Detail from the last portrait of Dylan Thomas by Gordon Stuart

Gordon Stuart, the Canadian-born artist who painted the last portrait of Dylan Thomas, has died at his home in Swansea at the age of 91 after a short illness.

Mr Stuart was born in Toronto where he attended the city's Ontario College of Art and Design.

It was on a trip to Wales in 1953 that he had a chance meeting with Thomas.

The poet agreed to sit for him just a few months before he left for his last trip to America where he died, aged 39, in New York on 9 November 1953.
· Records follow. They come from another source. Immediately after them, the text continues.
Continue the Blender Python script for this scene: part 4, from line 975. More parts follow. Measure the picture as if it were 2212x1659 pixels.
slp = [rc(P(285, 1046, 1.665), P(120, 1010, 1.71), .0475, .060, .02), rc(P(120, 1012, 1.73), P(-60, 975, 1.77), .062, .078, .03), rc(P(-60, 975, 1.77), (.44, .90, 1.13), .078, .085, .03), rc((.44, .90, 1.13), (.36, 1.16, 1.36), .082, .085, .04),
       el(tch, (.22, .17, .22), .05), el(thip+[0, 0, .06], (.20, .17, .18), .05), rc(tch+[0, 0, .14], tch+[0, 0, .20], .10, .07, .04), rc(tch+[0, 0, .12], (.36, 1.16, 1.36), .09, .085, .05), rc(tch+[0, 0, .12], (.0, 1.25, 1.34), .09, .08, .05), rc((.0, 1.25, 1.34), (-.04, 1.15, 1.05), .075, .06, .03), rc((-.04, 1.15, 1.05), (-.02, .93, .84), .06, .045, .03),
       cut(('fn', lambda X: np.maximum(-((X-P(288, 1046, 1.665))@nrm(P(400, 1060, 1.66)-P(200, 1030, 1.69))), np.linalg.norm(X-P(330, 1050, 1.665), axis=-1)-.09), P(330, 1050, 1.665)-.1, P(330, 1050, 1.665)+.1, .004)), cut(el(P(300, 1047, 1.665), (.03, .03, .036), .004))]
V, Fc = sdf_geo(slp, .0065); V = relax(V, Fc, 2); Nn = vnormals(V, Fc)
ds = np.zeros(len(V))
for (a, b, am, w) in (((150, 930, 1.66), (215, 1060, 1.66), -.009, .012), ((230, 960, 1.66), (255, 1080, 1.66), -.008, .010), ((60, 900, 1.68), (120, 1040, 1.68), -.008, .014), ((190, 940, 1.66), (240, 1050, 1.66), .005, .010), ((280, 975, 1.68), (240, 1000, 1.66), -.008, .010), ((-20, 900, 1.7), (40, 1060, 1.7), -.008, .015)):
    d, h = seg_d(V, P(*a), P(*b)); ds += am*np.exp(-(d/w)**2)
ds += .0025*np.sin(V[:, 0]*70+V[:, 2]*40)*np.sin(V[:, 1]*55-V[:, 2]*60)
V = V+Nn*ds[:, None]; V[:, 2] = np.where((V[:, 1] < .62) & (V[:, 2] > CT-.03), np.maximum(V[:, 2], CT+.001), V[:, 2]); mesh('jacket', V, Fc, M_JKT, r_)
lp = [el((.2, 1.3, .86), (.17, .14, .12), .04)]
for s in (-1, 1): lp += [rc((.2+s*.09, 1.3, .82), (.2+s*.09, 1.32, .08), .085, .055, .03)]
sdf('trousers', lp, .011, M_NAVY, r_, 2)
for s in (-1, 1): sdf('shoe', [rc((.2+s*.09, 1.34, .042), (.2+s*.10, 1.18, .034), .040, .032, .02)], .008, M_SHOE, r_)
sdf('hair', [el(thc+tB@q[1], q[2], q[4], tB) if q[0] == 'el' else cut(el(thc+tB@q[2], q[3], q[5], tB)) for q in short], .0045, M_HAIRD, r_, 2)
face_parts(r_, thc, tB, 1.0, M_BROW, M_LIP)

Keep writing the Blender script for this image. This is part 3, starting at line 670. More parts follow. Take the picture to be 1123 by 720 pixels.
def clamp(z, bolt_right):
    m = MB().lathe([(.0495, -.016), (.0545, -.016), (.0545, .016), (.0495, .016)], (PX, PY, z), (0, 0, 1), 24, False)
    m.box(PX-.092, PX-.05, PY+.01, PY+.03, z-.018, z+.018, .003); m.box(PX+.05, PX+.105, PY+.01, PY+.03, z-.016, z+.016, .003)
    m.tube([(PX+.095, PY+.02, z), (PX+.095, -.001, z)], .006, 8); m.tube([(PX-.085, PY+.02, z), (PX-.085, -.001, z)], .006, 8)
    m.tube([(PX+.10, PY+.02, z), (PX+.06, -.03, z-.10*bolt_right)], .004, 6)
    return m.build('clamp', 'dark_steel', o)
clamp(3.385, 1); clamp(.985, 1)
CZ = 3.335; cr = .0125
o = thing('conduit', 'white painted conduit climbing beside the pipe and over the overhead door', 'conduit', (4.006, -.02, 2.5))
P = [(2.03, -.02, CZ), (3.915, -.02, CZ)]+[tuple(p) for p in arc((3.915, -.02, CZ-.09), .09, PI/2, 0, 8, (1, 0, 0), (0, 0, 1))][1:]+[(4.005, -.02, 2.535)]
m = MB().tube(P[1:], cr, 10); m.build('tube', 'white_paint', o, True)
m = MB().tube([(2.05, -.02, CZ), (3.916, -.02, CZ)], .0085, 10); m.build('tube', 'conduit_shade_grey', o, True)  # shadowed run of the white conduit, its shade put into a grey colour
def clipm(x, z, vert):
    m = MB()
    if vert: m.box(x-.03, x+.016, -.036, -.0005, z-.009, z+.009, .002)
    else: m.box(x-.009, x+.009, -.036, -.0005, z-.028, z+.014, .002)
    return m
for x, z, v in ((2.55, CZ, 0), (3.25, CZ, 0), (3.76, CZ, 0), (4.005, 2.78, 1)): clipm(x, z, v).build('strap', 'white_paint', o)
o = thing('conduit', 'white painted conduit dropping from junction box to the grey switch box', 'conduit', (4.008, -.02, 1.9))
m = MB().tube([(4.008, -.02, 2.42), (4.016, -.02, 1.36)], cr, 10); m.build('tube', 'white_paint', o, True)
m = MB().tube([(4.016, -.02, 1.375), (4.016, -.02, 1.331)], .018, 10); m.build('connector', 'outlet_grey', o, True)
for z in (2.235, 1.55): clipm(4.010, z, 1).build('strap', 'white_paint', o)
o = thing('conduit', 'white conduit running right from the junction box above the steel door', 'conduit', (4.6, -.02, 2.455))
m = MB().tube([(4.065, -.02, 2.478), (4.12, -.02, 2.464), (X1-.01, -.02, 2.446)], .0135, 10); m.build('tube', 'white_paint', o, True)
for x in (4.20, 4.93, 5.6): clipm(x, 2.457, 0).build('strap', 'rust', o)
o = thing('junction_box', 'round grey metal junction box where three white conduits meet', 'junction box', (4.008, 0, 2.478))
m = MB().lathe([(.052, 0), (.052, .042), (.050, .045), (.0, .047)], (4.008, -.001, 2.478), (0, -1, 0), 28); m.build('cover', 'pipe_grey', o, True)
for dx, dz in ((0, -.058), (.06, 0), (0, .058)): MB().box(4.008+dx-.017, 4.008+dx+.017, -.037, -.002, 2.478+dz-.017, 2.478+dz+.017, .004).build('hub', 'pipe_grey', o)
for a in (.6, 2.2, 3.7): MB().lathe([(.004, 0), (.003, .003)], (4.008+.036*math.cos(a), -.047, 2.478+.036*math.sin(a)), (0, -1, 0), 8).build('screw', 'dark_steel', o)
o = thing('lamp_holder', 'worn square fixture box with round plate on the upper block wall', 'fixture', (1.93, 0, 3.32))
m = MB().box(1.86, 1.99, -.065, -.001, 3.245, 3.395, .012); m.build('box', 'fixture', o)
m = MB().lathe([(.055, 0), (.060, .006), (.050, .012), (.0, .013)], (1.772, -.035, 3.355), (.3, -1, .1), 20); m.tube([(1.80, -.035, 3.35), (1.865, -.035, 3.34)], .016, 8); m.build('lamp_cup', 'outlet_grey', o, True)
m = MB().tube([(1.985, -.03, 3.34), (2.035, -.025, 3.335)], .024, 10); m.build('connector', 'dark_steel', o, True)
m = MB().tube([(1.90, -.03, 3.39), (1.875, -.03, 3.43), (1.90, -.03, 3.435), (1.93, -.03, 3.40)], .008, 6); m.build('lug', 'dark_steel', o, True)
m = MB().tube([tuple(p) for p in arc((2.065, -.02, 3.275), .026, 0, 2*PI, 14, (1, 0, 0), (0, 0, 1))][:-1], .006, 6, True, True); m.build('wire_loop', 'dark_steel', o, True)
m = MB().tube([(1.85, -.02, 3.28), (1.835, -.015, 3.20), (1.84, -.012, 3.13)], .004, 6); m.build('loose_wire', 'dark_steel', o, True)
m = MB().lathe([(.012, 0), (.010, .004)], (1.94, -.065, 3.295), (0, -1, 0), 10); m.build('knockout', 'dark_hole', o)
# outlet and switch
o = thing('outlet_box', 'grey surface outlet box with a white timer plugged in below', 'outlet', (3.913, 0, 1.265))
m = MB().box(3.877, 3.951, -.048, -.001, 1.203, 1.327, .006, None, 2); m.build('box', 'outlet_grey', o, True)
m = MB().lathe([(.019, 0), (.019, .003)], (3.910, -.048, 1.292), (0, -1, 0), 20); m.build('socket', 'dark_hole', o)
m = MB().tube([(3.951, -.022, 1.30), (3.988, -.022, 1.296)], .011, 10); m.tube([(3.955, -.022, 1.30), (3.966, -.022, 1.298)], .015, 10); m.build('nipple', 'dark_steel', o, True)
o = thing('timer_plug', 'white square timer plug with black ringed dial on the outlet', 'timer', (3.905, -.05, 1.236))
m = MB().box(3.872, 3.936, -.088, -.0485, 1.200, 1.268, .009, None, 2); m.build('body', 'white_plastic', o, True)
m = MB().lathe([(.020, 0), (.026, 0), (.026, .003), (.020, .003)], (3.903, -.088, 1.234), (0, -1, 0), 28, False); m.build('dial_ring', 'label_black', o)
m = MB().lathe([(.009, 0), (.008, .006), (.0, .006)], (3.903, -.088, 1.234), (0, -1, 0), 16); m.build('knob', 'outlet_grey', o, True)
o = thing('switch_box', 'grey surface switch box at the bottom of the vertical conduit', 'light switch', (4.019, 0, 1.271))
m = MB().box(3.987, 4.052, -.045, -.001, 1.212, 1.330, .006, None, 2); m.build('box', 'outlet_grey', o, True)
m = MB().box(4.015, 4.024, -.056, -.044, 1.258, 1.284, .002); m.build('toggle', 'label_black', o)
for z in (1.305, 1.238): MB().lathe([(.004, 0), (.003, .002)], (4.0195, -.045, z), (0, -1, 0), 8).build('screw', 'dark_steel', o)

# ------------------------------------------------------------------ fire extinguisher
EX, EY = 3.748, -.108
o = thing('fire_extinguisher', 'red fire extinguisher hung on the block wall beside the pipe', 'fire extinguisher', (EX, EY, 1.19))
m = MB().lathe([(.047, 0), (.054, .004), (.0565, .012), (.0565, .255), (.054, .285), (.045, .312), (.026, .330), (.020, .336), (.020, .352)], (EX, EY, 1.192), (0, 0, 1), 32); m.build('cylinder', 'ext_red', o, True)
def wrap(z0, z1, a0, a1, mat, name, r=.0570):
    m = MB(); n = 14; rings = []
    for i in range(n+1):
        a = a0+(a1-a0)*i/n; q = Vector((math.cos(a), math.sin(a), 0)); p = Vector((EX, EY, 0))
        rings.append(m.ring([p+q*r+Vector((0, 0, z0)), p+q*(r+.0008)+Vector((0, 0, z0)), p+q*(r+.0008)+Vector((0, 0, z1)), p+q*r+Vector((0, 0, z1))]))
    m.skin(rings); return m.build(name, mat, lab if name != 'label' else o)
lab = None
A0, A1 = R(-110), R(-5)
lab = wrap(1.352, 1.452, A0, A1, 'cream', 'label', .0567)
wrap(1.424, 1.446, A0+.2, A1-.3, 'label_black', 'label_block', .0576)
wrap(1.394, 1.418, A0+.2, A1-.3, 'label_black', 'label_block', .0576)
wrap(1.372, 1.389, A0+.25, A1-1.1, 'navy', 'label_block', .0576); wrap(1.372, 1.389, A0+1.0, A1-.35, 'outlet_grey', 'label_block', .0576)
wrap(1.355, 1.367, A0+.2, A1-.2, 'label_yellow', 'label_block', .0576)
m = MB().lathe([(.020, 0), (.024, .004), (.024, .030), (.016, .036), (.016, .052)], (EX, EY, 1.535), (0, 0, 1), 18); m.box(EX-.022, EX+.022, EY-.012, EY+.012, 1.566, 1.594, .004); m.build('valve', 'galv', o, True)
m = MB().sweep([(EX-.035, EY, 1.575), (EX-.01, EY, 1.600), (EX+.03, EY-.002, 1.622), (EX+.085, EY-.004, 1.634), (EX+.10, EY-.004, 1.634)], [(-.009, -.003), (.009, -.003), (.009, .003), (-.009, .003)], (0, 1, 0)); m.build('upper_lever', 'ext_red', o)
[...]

Mr Stuart described Thomas as "delightful" and he met him for sittings on three days in September 1953 in the poet's Boathouse and writing shed at Laugharne, Carmarthenshire.

While in west Wales in 1953, Mr Stuart met his wife of 60 years, Mair, and she was at his side when he died.

Image caption,

The boathouse at Laugharne where Dylan Thomas sat for his portrait by Gordon Stuart

Mr Stuart produced three oil paintings and an oil sketch of Thomas in 1953.

The sketch is in the University of Texas and there is an oil painting in the State University of New York at Buffalo and one in the National Portrait Gallery, London.

Mr Stuart held on to the final painting of the poet, which hung at his home in the Uplands area of Swansea - just around the corner from Thomas's birthplace.

When Swansea hosted the 1995 Year of Literature, Mr Stuart became artist in residence at Ty Lleyn/ Dylan Thomas Centre - a role he was to hold for 15 years.

The artist's other portraits include US President Jimmy Carter, Sir Kyffin Williams, Cliff Morgan, Aeronwy Thomas, Gwen Watkins and Sir George Martin.

Geoff Haden, chairman of the Dylan Thomas Society, said: "Gordon was a lovely, gentle person with an impish sense of humour, which he maintained until the last."